WASHINGTON, D.C. — As a tool for fiscal responsibility, the Puerto Rico Oversight, Management, and Economic Stability Act (PROMESA), was signed into law by President Barack Obama in 2016. PROMESA was signed to help Puerto Rico restructure its debt and achieve fiscal responsibility. In order to do this, the act created the financial oversight and management board.
But some say PROMESA and the Oversight Board it’s hurting working class Puerto Ricans.
“The number one issue that we have presented to the members of Congress and the White House has been the urgency to dismantle “La Junta”, the fiscal board in Puerto Rico, and the law that supports it— the law PROMESA. This oversight fiscal board has completely dismantled the laws that protect our rights as workers, to collective bargaining, in addition to protecting healthcare benefits for workers. That’s why we say, ‘Fight yes, surrender no!’” said Union President of Central Puertorriqueña de Trabajadores (CPT), Emilio Nieves Torres, during the press conference.
Puerto Rican union leaders say the law is limiting collective bargaining and harming pensions, workers’ rights and their access to healthcare.
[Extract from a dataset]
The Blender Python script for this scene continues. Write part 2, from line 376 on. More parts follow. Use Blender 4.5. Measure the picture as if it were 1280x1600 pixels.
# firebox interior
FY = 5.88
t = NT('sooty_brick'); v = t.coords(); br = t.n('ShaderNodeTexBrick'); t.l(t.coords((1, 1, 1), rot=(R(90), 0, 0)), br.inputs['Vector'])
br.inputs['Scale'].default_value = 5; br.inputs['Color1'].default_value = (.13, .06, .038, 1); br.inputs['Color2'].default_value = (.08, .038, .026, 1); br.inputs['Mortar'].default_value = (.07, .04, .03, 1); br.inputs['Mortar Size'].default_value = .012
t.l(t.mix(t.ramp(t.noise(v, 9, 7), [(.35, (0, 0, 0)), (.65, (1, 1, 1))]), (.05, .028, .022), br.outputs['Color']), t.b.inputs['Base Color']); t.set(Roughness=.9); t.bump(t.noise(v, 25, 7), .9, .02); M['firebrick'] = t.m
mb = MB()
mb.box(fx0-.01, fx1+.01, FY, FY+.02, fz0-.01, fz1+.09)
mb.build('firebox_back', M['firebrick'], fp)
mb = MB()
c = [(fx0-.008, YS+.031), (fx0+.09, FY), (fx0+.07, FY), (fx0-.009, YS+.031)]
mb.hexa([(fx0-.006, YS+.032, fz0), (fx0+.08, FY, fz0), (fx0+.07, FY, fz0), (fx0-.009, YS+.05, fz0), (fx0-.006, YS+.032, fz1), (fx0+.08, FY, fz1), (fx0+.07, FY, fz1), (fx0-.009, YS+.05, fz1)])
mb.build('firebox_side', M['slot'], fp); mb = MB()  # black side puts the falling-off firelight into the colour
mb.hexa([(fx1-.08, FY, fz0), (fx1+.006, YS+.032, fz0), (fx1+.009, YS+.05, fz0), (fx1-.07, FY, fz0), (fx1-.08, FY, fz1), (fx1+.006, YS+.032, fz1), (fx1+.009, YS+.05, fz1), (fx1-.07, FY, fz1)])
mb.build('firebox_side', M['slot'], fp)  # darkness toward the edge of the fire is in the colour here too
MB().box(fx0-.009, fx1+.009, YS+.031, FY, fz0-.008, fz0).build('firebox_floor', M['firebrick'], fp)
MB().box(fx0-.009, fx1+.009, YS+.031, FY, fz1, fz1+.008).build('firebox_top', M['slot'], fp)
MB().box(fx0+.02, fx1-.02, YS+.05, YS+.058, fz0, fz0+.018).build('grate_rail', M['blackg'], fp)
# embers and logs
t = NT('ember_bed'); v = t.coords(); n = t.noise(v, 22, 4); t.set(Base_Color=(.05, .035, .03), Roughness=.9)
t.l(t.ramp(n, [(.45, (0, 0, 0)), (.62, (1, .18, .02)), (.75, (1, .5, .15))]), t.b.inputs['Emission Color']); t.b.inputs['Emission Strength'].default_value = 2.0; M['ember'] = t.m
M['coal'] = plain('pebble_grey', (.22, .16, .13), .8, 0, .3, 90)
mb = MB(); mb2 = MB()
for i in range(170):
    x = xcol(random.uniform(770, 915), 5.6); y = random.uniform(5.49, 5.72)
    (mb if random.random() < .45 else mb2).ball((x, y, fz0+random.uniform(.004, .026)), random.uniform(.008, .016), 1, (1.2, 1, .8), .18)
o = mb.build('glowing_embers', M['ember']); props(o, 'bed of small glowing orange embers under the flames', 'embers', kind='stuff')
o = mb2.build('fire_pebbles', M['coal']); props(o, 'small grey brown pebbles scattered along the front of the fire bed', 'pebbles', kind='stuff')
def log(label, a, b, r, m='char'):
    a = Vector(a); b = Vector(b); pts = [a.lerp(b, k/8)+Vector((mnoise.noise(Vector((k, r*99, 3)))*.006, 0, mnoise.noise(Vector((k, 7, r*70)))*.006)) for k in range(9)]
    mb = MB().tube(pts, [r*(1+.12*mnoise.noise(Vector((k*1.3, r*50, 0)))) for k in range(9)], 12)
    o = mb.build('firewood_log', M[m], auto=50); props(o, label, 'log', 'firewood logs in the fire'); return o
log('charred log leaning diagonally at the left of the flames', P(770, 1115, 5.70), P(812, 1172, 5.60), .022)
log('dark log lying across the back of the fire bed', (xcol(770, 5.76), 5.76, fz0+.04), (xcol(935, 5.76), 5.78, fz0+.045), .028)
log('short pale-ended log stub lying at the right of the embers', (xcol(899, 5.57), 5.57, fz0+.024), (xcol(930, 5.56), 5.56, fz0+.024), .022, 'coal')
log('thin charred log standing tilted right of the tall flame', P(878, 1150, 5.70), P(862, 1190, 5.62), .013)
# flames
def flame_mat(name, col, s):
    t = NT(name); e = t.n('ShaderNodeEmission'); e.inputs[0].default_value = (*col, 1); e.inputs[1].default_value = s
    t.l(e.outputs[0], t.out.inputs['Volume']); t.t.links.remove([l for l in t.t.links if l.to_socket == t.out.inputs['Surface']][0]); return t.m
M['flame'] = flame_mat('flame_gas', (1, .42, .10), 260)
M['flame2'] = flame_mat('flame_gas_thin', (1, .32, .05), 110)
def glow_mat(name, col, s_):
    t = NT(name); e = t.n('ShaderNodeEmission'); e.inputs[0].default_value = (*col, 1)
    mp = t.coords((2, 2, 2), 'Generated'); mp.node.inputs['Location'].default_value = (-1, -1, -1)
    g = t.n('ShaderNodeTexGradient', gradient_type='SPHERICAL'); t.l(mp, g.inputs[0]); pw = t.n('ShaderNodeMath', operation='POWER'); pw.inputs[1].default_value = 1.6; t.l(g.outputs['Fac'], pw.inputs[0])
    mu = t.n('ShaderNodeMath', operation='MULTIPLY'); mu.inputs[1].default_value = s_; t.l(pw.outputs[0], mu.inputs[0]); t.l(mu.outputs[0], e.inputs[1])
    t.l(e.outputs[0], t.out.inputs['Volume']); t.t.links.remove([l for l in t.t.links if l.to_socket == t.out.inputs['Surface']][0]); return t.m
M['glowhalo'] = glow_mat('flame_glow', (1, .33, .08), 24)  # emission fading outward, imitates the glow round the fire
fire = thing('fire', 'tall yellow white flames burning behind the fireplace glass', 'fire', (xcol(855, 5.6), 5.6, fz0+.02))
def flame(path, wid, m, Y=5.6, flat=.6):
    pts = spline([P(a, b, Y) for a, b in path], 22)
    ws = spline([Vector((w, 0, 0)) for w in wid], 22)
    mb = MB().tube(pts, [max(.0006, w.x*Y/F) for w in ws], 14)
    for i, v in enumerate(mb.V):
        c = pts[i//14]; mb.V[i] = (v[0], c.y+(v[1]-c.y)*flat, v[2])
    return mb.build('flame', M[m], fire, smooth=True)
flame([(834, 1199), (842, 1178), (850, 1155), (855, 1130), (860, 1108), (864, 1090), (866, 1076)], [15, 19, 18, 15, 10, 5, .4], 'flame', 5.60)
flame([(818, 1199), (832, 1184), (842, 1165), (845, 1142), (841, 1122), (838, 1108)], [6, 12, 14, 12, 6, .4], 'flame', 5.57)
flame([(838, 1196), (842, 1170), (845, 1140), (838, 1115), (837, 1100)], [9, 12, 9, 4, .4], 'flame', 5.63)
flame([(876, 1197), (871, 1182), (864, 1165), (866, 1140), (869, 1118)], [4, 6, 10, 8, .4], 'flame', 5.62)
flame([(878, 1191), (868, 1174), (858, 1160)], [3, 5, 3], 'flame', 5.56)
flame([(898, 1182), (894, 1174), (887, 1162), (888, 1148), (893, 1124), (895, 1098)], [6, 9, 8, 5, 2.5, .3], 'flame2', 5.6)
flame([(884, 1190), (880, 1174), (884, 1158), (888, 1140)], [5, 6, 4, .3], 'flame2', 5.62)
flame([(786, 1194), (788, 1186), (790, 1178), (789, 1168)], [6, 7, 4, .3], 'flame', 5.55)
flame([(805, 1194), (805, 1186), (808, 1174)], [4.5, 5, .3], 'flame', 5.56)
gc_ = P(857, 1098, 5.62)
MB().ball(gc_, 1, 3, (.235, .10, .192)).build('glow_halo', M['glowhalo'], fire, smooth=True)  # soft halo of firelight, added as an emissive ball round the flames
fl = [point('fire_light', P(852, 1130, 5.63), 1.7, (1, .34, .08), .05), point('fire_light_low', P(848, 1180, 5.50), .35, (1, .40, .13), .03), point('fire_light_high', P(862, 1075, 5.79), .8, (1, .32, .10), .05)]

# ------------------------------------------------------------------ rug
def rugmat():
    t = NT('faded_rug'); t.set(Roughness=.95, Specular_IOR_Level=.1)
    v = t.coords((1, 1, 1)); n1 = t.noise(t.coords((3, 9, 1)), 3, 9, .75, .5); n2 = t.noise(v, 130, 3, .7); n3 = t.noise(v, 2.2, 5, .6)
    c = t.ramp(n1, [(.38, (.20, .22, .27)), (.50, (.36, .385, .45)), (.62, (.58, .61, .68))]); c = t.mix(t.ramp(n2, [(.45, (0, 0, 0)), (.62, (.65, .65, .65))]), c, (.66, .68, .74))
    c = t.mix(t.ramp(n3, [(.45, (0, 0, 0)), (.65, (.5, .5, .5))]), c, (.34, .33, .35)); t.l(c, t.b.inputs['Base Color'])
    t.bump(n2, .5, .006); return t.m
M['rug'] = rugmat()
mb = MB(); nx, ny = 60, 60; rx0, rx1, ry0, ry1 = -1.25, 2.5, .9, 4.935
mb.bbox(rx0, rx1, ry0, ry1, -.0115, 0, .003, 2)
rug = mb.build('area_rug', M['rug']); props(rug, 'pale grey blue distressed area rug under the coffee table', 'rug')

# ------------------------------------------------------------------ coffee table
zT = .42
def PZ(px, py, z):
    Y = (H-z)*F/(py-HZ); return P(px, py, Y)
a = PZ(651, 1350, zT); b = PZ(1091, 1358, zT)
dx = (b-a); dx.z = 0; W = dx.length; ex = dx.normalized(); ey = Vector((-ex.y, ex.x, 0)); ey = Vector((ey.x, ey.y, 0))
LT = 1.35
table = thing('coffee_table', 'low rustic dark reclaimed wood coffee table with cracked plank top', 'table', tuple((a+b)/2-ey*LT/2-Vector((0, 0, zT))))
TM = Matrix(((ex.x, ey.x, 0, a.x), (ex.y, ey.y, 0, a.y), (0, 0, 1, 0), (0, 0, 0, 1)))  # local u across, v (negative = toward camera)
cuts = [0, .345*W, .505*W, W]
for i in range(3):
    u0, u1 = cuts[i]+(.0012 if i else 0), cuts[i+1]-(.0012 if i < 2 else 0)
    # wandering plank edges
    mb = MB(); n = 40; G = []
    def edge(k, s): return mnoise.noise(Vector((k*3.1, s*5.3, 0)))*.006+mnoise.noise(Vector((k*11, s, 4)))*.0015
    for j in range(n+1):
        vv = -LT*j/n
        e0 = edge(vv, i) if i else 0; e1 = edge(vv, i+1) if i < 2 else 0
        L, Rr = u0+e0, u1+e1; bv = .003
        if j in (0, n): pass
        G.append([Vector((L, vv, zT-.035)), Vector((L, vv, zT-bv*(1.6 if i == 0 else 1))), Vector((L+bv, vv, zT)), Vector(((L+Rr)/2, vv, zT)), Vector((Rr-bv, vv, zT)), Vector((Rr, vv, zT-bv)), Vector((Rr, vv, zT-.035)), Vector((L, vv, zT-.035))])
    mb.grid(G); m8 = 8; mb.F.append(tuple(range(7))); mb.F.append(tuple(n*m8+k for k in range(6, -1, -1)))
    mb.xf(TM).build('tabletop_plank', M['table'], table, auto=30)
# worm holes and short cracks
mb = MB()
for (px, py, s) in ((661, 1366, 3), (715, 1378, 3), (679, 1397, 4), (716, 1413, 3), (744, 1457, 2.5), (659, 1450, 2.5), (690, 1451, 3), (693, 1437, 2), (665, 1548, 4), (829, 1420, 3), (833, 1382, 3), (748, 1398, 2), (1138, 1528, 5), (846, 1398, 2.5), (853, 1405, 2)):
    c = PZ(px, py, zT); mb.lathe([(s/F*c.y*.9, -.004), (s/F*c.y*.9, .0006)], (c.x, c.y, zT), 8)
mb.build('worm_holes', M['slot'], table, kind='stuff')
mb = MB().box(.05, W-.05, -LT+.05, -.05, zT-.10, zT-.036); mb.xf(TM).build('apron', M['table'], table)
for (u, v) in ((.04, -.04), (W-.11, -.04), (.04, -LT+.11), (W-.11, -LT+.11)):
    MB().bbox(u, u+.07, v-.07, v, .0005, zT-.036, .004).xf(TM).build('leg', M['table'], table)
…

“And it has cut our pensions mostly in half,” said Liza Fournier Córdova, President of the National Union of Education Workers (UNETE).
Fournier says PROMESA is having an adverse impact on educators, like herself.
“People in Puerto Rico have to decide if they buy food or they pay the bill, the electric bill, the water bill,” said Fournier. “Teachers, like me, have to have two or three jobs.”
Fournier also says funding cuts for higher education are causing more students to leave Puerto Rico.
“We’re preparing our children, our kids to work for Puerto Rico, and they have to leave because they don’t find decent jobs,” said Fournier.
Congress included a specific section in PROMESA directing how and when the Oversight Board terminates. Section 209 of PROMESA states that the board will terminate once certain mandates are completed:
First, there need to be at least four consecutive budgets developed by the government- in accordance with modified accrual accounting standards- and expenditures not exceeding revenues during each fiscal year. Second, access to short-term and long-term credit markets at reasonable interest rates.
Page 25 of the Oversight Board’s 2023 Annual Report addresses its termination. It reads, in part:
“Having achieved considerable progress, including the successful restructuring of most of Puerto Rico’s debt, the Oversight Board is starting to more closely evaluate the parameters and metrics required to certify its dissolution and to restore financial controls to the elected Government of Puerto Rico.”
According to the Oversight Board, Puerto Rico faced more than $72 billion in debt before PROMESA.
A spokesperson for the Oversight Board responded to our request for comment, saying: “While the oversight board must certify that the requirements are satisfied, the government bears the responsibility for completing the work necessary to restore fiscal responsibility and meet the termination requirements… The oversight board is committed to working with the government to fulfill those statutory requirements.”